Only one thing can take away sins. Only one thing can make people holy. “But when this priest had offered for all time one sacrifice for sins, he sat down at the right hand of God.” If we want to be saints, if we want to be holy people, the place to look is not to ourselves. It’s not a matter of trying harder. The place to look is to Jesus and to his perfect sacrifice. Jesus’ sacrifice does make us holy. It has taken away sins, and we have good reasons to be sure.

First, there is the matter of how many times Jesus offered himself as our sacrifice. He “offered for all time one sacrifice for sins.” His sacrifice was an instant and complete success. “If it aint broke, don’t fix it,” people say. Since Jesus’ sacrifice paid for sin and repaired our relationship with God on the first try, there was no need for him to keep on offering sacrifices to fix it.

We can be all the more certain of this because Jesus has returned home. He “sat down at the right hand of God” in heaven. When Jesus came to earth, he wasn’t coming to stay. He had a job to do, and now his job is done. His work here is finished, and he didn’t stick around as though he would continue to offer sacrfices for sin. He has returned home, not for retirement, but to do his other important work: ruling and protecting us, and preparing our place with him there.
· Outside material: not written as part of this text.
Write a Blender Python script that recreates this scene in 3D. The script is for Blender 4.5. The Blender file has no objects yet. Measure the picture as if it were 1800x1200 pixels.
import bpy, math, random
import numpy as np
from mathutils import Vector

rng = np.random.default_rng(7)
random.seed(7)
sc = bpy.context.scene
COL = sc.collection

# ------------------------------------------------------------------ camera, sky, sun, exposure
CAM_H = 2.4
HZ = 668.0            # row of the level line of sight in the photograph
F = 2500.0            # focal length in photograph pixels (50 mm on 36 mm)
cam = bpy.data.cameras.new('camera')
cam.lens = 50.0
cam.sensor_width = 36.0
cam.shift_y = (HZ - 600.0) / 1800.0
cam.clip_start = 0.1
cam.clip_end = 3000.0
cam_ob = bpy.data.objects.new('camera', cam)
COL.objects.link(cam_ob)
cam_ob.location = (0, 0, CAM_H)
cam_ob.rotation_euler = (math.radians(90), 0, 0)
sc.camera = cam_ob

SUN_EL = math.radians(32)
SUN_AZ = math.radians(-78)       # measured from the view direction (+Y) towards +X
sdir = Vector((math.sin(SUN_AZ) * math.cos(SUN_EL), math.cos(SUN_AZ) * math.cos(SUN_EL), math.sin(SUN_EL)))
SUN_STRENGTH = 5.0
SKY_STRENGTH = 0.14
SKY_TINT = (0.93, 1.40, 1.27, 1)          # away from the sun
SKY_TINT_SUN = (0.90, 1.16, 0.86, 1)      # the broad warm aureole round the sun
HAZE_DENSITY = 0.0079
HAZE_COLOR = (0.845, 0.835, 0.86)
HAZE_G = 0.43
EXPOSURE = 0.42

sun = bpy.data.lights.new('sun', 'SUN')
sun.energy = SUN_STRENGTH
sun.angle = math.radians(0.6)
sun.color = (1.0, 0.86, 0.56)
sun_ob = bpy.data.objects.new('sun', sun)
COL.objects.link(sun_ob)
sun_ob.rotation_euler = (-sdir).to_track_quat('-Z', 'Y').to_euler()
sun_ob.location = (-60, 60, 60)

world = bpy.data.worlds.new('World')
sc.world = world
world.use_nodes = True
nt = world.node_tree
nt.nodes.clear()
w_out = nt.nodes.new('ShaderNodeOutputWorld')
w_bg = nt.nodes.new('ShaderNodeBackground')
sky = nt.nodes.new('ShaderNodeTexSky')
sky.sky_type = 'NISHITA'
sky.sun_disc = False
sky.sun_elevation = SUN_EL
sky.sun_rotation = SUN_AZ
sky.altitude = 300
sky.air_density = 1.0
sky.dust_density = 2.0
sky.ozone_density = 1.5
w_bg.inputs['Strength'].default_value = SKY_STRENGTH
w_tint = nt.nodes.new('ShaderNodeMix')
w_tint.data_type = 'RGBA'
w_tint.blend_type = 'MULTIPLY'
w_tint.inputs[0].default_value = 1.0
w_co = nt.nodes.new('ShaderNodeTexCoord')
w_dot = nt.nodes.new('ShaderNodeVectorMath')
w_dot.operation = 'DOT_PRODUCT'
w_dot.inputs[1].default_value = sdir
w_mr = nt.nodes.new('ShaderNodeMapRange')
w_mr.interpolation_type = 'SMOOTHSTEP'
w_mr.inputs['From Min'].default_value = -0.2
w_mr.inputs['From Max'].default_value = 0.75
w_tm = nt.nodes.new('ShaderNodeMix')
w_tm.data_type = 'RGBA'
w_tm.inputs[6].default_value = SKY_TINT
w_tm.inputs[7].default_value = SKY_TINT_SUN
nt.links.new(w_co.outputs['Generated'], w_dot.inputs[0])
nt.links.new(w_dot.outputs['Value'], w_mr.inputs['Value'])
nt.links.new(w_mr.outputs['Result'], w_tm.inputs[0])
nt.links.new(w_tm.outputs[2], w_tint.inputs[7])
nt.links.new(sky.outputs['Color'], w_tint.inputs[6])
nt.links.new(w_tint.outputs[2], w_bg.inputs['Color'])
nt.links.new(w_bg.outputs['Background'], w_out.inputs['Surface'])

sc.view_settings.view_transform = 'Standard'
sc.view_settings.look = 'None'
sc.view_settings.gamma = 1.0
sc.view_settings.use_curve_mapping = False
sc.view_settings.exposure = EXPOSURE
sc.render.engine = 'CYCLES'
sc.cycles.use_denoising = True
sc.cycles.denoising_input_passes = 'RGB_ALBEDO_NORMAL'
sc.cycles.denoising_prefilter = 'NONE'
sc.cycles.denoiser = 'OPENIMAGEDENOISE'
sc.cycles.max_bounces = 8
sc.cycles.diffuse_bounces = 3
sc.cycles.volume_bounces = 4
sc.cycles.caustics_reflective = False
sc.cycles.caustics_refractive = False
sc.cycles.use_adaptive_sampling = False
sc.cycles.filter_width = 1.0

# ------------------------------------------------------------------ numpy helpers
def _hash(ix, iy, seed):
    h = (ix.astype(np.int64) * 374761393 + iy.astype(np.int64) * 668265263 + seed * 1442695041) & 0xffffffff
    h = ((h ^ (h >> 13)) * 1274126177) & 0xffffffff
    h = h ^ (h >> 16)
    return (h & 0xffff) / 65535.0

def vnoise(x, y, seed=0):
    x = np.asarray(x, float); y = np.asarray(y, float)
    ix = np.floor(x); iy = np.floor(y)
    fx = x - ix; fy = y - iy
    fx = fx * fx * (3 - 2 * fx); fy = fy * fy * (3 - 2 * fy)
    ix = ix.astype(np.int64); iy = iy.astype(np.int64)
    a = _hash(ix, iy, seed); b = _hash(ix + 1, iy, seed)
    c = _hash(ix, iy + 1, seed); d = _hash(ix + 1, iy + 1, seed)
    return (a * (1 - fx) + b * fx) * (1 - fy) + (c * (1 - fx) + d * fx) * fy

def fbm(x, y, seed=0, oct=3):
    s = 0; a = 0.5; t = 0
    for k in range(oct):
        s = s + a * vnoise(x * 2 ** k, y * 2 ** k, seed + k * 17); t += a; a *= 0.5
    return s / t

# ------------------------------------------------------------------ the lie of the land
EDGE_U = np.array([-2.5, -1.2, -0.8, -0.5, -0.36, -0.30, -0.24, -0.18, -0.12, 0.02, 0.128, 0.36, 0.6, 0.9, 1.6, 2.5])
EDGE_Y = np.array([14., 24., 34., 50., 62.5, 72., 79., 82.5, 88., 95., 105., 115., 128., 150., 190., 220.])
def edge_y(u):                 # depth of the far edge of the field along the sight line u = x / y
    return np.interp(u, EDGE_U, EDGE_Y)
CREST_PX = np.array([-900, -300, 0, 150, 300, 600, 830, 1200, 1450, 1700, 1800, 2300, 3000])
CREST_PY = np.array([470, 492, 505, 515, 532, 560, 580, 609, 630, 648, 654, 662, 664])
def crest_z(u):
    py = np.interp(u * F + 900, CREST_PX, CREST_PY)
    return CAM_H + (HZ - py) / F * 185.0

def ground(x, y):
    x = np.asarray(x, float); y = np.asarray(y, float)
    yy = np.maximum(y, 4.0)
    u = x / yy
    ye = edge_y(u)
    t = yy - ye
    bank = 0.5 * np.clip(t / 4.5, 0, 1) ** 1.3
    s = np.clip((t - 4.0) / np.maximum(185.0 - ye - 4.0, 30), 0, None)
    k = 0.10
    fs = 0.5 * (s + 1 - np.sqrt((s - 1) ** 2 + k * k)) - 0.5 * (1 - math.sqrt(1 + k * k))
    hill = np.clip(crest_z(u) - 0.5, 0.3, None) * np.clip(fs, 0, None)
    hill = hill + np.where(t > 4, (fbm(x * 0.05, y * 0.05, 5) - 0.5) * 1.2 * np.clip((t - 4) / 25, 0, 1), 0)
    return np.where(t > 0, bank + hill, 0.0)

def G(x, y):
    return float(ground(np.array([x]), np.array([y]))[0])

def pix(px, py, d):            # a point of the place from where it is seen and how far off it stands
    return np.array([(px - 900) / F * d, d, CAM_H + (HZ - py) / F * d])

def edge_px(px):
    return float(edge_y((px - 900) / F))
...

We often hear, “Nobody’s perfect.” Generally we are inclined to agree. If somebody claimed to be perfect, we would think that they are guilty of the height of arrogance. But this is not entirely true. In Jesus, everybody’s perfect. In Jesus you are perfect because by one sacrifice Jesus made us perfect forever. This is how God sees you now. Christians aren’t better than others, but Jesus’ sacrifice has made them saints.